Les vraies raisons derrière le classement ESOD
Ce qu’il faut, c’est que le gouvernement cesse son clientélisme envers les chasseurs. Car c’est bien de cela qu’il s’agit dans ce dossier : donner la possibilité aux chasseurs de tirer ou piéger quelques espèces toute l’année. Prenons le cas de la belette : elle n’est donc « susceptible d’occasionner des dégâts » que dans le Pas-de-Calais, qui n’est autre que le département où Willy Schraen, président de la Fédération nationale des chasseurs, exerce une fonction de conseiller municipal.
En ce qui concerne les dégâts agricoles, ils font l’objet de simples déclarations de la part des agriculteurs, sans contrôle de la réalité des dégâts, que ce soit en valeur, ou bien concernant les véritables coupables. C’est sur cette base que l’État justifie de tuer des espèces pour dégâts agricoles.

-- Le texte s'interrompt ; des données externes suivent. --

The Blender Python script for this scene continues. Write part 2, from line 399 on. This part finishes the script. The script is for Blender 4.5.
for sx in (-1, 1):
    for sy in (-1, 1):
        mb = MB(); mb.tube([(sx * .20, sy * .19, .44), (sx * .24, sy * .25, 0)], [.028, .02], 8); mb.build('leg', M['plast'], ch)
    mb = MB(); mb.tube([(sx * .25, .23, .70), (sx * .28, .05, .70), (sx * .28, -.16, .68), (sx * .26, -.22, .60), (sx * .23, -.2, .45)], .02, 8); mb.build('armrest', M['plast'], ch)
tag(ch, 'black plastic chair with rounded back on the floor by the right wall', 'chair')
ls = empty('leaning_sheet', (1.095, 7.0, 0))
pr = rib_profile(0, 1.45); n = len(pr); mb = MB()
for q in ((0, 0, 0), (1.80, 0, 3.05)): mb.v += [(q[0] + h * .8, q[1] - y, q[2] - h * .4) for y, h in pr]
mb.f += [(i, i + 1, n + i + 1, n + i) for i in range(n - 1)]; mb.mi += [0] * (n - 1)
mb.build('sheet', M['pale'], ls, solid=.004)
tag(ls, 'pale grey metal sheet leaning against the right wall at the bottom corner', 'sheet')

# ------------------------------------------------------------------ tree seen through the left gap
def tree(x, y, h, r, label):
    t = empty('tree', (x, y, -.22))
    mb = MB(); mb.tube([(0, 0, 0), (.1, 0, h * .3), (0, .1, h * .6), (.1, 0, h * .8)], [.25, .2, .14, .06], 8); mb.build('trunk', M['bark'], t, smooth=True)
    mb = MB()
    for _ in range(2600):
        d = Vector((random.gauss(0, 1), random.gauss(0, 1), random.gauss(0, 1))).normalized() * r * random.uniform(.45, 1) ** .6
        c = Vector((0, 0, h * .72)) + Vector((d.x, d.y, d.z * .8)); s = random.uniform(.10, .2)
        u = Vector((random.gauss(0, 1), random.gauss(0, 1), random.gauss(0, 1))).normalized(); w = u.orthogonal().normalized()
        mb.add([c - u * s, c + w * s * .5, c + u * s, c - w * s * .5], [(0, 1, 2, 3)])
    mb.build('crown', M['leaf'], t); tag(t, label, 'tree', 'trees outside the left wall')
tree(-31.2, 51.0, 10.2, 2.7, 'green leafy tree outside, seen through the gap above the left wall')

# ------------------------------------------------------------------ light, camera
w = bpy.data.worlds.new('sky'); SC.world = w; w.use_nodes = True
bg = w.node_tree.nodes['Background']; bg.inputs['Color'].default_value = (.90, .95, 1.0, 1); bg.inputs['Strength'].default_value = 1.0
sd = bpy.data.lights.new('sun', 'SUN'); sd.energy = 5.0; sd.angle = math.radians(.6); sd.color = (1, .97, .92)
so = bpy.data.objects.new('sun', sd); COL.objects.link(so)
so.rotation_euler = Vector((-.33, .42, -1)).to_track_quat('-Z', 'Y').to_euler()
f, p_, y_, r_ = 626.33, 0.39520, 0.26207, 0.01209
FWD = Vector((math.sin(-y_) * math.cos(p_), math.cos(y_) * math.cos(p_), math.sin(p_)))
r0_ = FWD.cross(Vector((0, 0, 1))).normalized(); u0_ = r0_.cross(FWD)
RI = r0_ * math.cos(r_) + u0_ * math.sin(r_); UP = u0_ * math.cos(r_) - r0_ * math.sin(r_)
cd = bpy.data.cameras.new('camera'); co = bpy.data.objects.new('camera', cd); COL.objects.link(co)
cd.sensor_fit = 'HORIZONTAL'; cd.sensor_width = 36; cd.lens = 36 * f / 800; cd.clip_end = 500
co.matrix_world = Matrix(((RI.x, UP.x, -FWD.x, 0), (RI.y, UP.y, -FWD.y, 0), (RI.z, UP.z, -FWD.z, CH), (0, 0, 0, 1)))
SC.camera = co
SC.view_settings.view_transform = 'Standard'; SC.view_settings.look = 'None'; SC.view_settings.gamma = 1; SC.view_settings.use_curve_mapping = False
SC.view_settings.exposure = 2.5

Le gouvernement s’est donc assis sur 71 % des plus de 49 000 contributions à la consultation publique qui a eu lieu en juin, lesquelles s’exprimaient en défaveur de ce classement des ESOD.
Conclusion
Les alertes sur la disparition ou le déclin des espèces sont de plus en plus nombreuses et alarmantes. Cependant, le gouvernement lance un jeu à gratter sur la biodiversité (dont seuls 43 centimes sur 3 euros vont à l’OFB), tout en continuant à faire la sourde-oreille et à détourner le regard des vrais enjeux. Cette liste des espèces animales considérées nuisibles en est l’illustration parfaite. Elle sera attaquée en justice par des ONG, seul moyen identifié actuellement pour tenter de réduire la pression sur les animaux sauvages.